AI has undeniably lowered the barrier to entry for building software. Development is faster, prototyping is easier, and the cost equation is shifting. What was once considered too expensive or time-consuming to build is now being reconsidered. Projects that previously defaulted to SaaS solutions are increasingly back on the table as viable custom builds.

But speed alone does not solve everything.

As both speakers emphasise, enterprise environments — particularly in financial services — require far more than rapid development. Accuracy, security, scalability, and regulatory compliance remain critical. In industries dealing with money, being “almost right” is not enough. Systems must be robust, auditable, and reliable under pressure.

This is where the distinction between building and buying becomes more nuanced.

Off-the-shelf solutions offer maturity, embedded expertise, and proven functionality. They often represent years of intellectual property and refinement. However, they can also come with compromises — organisations may only use a fraction of the functionality while paying for the full product.

On the other hand, custom builds provide flexibility and the ability to tailor solutions precisely to business needs. With AI accelerating development, that option is becoming more attractive. But it introduces its own challenges: long-term maintenance, governance, scalability, and the complexity of bringing software into production.

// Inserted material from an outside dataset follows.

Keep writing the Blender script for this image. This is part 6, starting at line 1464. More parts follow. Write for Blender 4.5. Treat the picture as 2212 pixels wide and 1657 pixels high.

The conversation also highlights an important shift in where differentiation occurs.

Core systems — particularly in areas like accounting or payments — tend to remain standardised. Differentiation is increasingly found in customer experience, interface design, and how services are delivered, rather than in the underlying infrastructure itself. AI enables this by allowing organisations to personalise and adapt experiences more quickly.

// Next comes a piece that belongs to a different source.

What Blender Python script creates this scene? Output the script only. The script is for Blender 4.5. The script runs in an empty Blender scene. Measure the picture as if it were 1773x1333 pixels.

Looking ahead, one of the most significant trends is the move towards agent-based systems and more structured enterprise AI adoption. Rather than relying on ad hoc “vibe coding,” organisations are beginning to formalise how AI is integrated into development processes, focusing on accuracy, governance, and repeatability.

At the same time, the industry is likely to see changes in pricing models, greater regulatory scrutiny, and ongoing debate around risk, control, and transparency.

The conclusion is not that one approach will replace the other. Instead, the future lies in balance.

Building and buying will continue to coexist — with AI shifting the boundary between them, but not removing the need for careful, context-driven decision-making.